On a recent muggy afternoon, jackhammering noises and banging boomed from the construction project. While the Avenue of Stars remains closed until late next year, visitors can still climb up to a two-story platform nearby to snap photos of the view, or eat a Hong Kong-style snack from one of the food trucks parked close by.
"All the tourists want to come here to see the celebrities of the Avenue of Stars," one of the food-truck workers said as he handed out a box of spicy shrimp wontons. "But once they get here, they find out they can't, so there's not that many people coming around anymore," he said, though he expects a new flow of business once the avenue is open again. The public park, Salisbury Garden, is expected to reopen August.
Drawings of the new Avenue of Stars envision a dreamier, more romantic mood than the old walkway, renderings from New York landscape architecture firm James Corner Field Operations show. Curved shell-shaped leafy awnings shade benches. Mini food carts, vending machines and soft lights dot the promenade. Movies can be projected onto the spray from a water fountain. The side of the waterfront is more striking: From the perspective from a boat on the harbor, it looks like giant dragon scales.
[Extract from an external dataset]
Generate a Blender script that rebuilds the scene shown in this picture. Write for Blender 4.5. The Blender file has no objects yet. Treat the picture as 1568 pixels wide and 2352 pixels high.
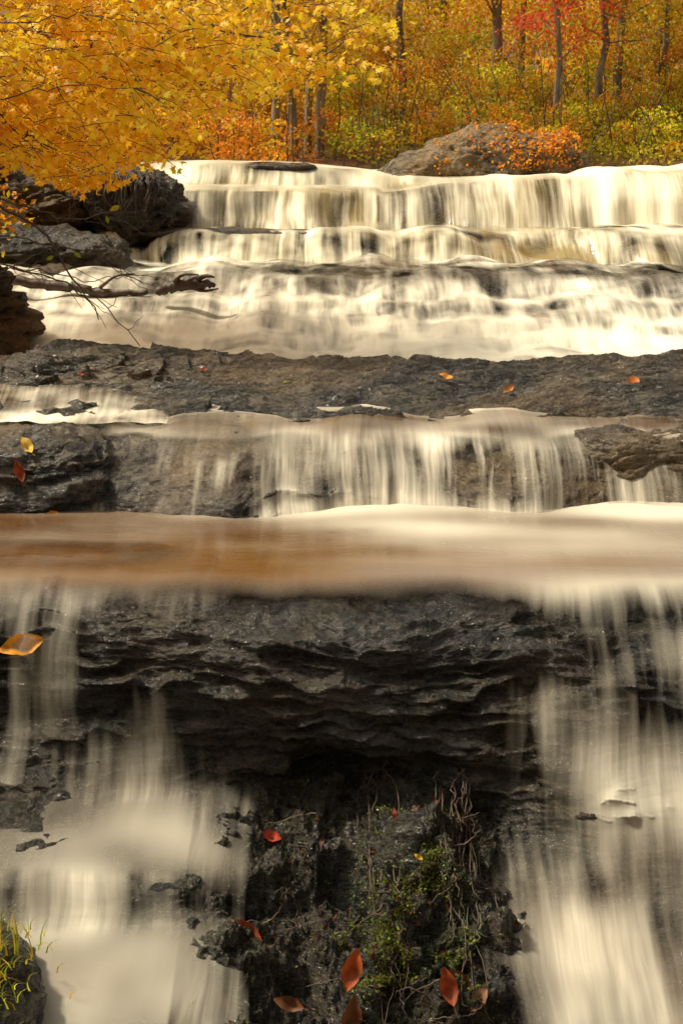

In the background, the recently topped-out Rosewood hotel, stretching nearly 1,000 feet high, looks like a toothpick. New skyscrapers have been popping up since the government removed height restrictions in 1998 after the old Kai Tak airport closed. Before, planes used to make a notoriously harrowing landing that swooped closely by tall office buildings.
Mr. Bagley's biggest challenge for Victoria Dockside was to design the Rosewood building in such a way "so you're not just plunking down a huge tower," he said. He's also trying something unusual for a place as humid as Hong Kong: Opening up more of the edifice to the outdoors. Hong Kong is mostly full of plinths, giant boxes of shops and offices blasting cold air.
"That's the gamble," Mr. Bagley said. "That people are going to want to be outside."
--Peter Grant contributed to this article.